Break down into manageable components
Let’s look into common destructive reactions that comprise jealousy. What causes each of them? How can you change these responses to constructive ones? See the situation from a compassionate, more objective perspective.
1. I strive for my glass to be more full than someone else’s
I may destructively engage with the situation, and overstep healthy boundaries to achieve this. The goal is not to satisfy the need or be equal to others. It is to get more. Or everything.
Striving to fulfill a wish or satisfy a need is natural. Unless my motivation is destructive, formed by:
- exaggerated desires, benefits I am attached to
- the need to be higher than others
- the role of a winner, etc.
Reframing:
- I am always worthy, and complete, even if my wishes are not fulfilled, or someone has more.
If a supporting cause needs reframing, I address it too.

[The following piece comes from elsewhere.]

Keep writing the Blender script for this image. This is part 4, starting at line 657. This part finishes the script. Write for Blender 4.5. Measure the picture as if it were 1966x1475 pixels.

2. I wish others’ glasses were less full than mine
Or even empty.
Reframing:
- Other human beings are equal to me, they deserve what they have, as do I.
- I rejoice in the good fortune of other human beings and do not wish them harm.
3. I wish others suffer for the fuller glasses
Such people better not exist at all. If they do, something bad needs to happen to them so my jealousy is temporarily satisfied.
Reframing:
- Other human beings are equal to me, they deserve what they have, as do I.
- I rejoice in the good fortune of other human beings and do not wish them harm.
4. I think less of others to compensate
If others have more money, I will belittle them for being less attractive or moral. Anything – to feel higher.
Reframing:
- other human beings are equal to me
- they can not be lower or higher than me because of anything
5. I hate the unfair world
The world did not give me enough. I am entitled to having more than others. This is why the world is bad and unfair. In retaliation, I am depriving it (and everyone in it) of my love and compassion.
Reframing:
- the world is good
- the laws of the universe are the same for everyone and treat everyone equally
- I accept this with full heart, without negative reactions
- I preserve my love and compassion for the world and everyone in it
6. I think less of myself
I am inferior to others, incapable, and incomplete because my glass is less full.
Reframing:
- I am always worthy, and complete, even if my wishes are not fulfilled, or someone has more.
Summary
You remind yourself that there is no imbalance in the universe. Your unintentional misinterpretation can and must be disputed and reframed. This is how you ensure the freedom to choose a constructive response.
Please mind, you are not learning the new framing, but restoring your natural, compassionate perspective. Unlearning the layers of mistaken beliefs you unintentionally accumulated.
To recap:
All human beings are equal and free. Your desires and needs are no higher or lower.
Your Maslow’s pyramid is at the same level as someone else’s.
Framing based on systems, compassionate perspective:
- I am always worthy, and complete, even if my wishes are not fulfilled, or someone has more.
- Other human beings are equal to me, they deserve what they have, as do I. They can not be lower or higher than me because of anything.
- I rejoice in the good fortune of other human beings and do not wish them harm.
- I cannot control, or “own” a human being, he or she is free.
- The world is good. The laws of the universe are the same for everyone and treat everyone equally. I accept this with full heart, without negative reactions. Preserve my love and compassion to the world and everyone in it.